The program will host a workshop for 2010 CCCC proposals on April 24, from 11 Am to 1 PM in the 10th floor conference room. A panel of graduate students who presented at this year’s CCCC will provide copies of their successful abstracts and provide advice in preparing CCCC proposals.

As part of the DeRoy Lecture Series, Tom Gunning will give a talk entitled “Visible/Invisible: The Medium of Vision” on Friday, March 27, at 3 PM, in the English Department Seminar Room (10302, 5057 Woodward). Tom Gunning is the Edwin A. and Betty L. Bergman Distinguished Professor in the Department of Art History and The Committee on Cinema and Media at the University of Chicago. He is the author of D. W. Griffith and the Origins of American Narrative Film (University of Illinois Press) and The Films of Fritz Lang: Allegories of Vision and Modernity (British Film Institute), as well as over 100 articles on early cinema, film history and theory, avant-garde film, film genre, and cinema and modernism.

The graduate program in Rhetoric and Composition involves a community of students and faculty in researching and teaching rhetoric, writing, and multimedia composing.

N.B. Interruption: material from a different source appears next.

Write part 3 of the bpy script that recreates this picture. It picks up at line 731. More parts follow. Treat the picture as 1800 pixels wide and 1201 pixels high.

While our graduate program is concerned with broad issues of persuasion and communication, our location in the cultural center of Detroit leads our undergraduate program to focus on writing in urban communities and professional settings. At the local level, as well as nationally and globally, writing now takes complex and multiple forms, including multimedia composing for electronic environments. Through our digital literacy initiative, WSU students and faculty are exploring contemporary issues in the design and distribution of textual artifacts, as well as the construction of theoretical and methodological frameworks for researching and teaching in new media environments
Faculty in the graduate program in Rhetoric and Composition have diverse research and teaching interests and expertise. The breadth and depth of the experience our seven full-time faculty members provide students in the graduate program opportunities to research current issues in the field of Rhetoric and Composition studies.
Graduate students in composition studies at Wayne State University bring wide-ranging interests to their work. Upon graduation, many acquire tenure-track positions at major universities across the country.

The second Rhetoric Reading Group Meeting of the semester will take place at 3:30 PM, April 17. The location will be The Motor City Brewing Works (470 W. Canfield Street). Our text will be Daniel M. Gross’ The Secret History of Emotion: From Aristotle to Modern Brain Science (University of Chicago Press, 2007).